- Directive: In the listing that follows, retype every line from the first through the one containing "T_SLIM = [small_template(0.16), small_template(0.2)]". Pictures are to be left out.

- Source data:

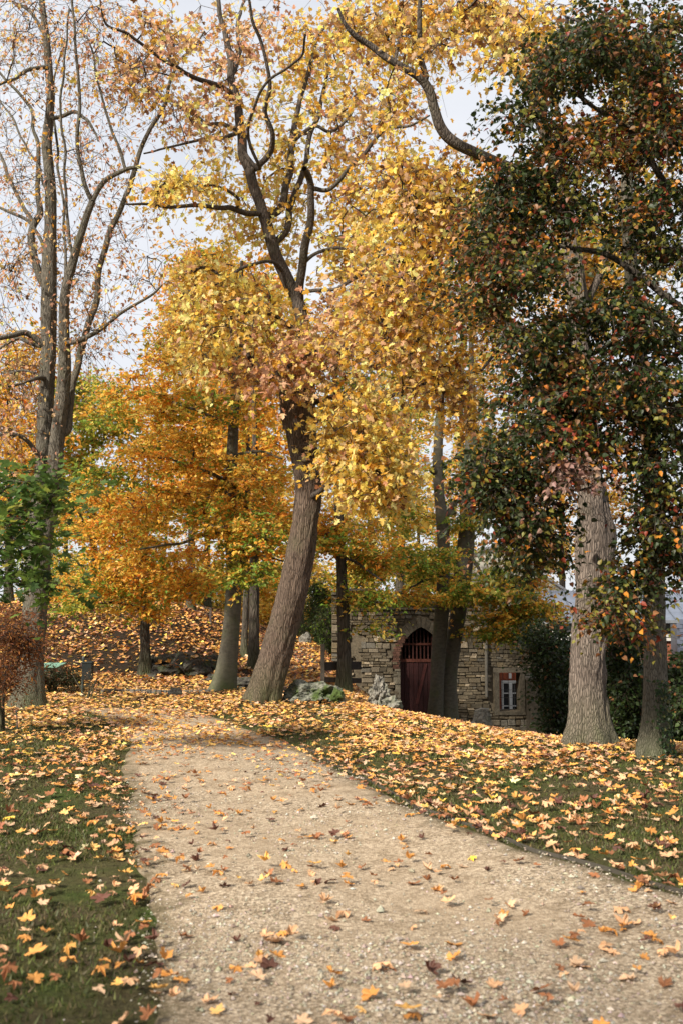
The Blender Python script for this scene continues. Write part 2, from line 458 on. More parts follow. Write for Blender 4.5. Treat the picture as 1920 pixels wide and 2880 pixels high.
def small_template(w=0.32):
    V = np.array([[0, 0, 0], [w, .45, .10], [0, 1, -0.06], [-w, .45, .10]], float); V[:, 1] -= .5
    return V, np.array([[0, 1, 2], [0, 2, 3]])
T_MAPLE = [maple_template(False, c, i) for i, c in enumerate((-0.35, -0.15, 0.3))]
def crumple(t, seed, a):
    V, F = t; rr = np.random.default_rng(seed); V = V.copy(); ax = rr.uniform(0, 6.28); d = V[:, 0] * math.cos(ax) + V[:, 1] * math.sin(ax)
    V[:, 2] += a * np.abs(d) + rr.normal(0, .05, len(V)); V[:, 2] -= min(0, V[:, 2].min()) * .5; V[:, :2] *= (1 - .25 * abs(a)) ; V[:, 0] *= rr.uniform(.65, 1); return V, F
T_FLAT = [crumple(maple_template(False, .15, 20), 6, .1), crumple(maple_template(False, -.2, 21), 7, -.25), crumple(maple_template(False, .2, 22), 8, .25), crumple(maple_template(False, .05, 23), 9, 0.0)]
T_MAPLE_FINE = [maple_template(True, 0.22, 10), crumple(maple_template(True, 0.2, 11), 1, .15), crumple(maple_template(True, -0.2, 12), 2, -.18), crumple(maple_template(True, 0.3, 13), 3, .32), crumple(maple_template(True, -0.35, 14), 4, -.3), crumple(maple_template(True, 0.1, 15), 5, .05)]
T_HEART = [heart_template(i) for i in range(2)]
T_SMALL = [small_template(0.32), small_template(0.24)]
T_SLIM = [small_template(0.16), small_template(0.2)]

def frames(normals, rng, spin=None):
    n = normals / np.linalg.norm(normals, axis=1, keepdims=True)
    a = rng.normal(size=n.shape)
    if spin is not None: a = spin + 0.25 * a
    u = a - (a * n).sum(1, keepdims=True) * n; u /= np.linalg.norm(u, axis=1, keepdims=True)
    return np.cross(u, n), u, n           # leaf x, leaf y (tip), normal
def palette_cols(pal, idx, rng, jit=0.16):
    c = np.array(pal)[idx]
    c = c * np.exp(rng.normal(0, jit, (len(idx), 1))) * np.exp(rng.normal(0, 0.06, (len(idx), 3)))
    return np.clip(c, 0.004, 0.8)
def leaf_arrays(C, S, N, tmpl, rng, spin=None):
    X, Yv, Z = frames(N, rng, spin)
    k = rng.integers(0, len(tmpl), len(C))
    return X, Yv, Z, k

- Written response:
The Blender Python script for this scene continues. Write part 2, from line 458 on. More parts follow. Write for Blender 4.5. Treat the picture as 1920 pixels wide and 2880 pixels high.
def small_template(w=0.32):
    V = np.array([[0, 0, 0], [w, .45, .10], [0, 1, -0.06], [-w, .45, .10]], float); V[:, 1] -= .5
    return V, np.array([[0, 1, 2], [0, 2, 3]])
T_MAPLE = [maple_template(False, c, i) for i, c in enumerate((-0.35, -0.15, 0.3))]
def crumple(t, seed, a):
    V, F = t; rr = np.random.default_rng(seed); V = V.copy(); ax = rr.uniform(0, 6.28); d = V[:, 0] * math.cos(ax) + V[:, 1] * math.sin(ax)
    V[:, 2] += a * np.abs(d) + rr.normal(0, .05, len(V)); V[:, 2] -= min(0, V[:, 2].min()) * .5; V[:, :2] *= (1 - .25 * abs(a)) ; V[:, 0] *= rr.uniform(.65, 1); return V, F
T_FLAT = [crumple(maple_template(False, .15, 20), 6, .1), crumple(maple_template(False, -.2, 21), 7, -.25), crumple(maple_template(False, .2, 22), 8, .25), crumple(maple_template(False, .05, 23), 9, 0.0)]
T_MAPLE_FINE = [maple_template(True, 0.22, 10), crumple(maple_template(True, 0.2, 11), 1, .15), crumple(maple_template(True, -0.2, 12), 2, -.18), crumple(maple_template(True, 0.3, 13), 3, .32), crumple(maple_template(True, -0.35, 14), 4, -.3), crumple(maple_template(True, 0.1, 15), 5, .05)]
T_HEART = [heart_template(i) for i in range(2)]
T_SMALL = [small_template(0.32), small_template(0.24)]
T_SLIM = [small_template(0.16), small_template(0.2)]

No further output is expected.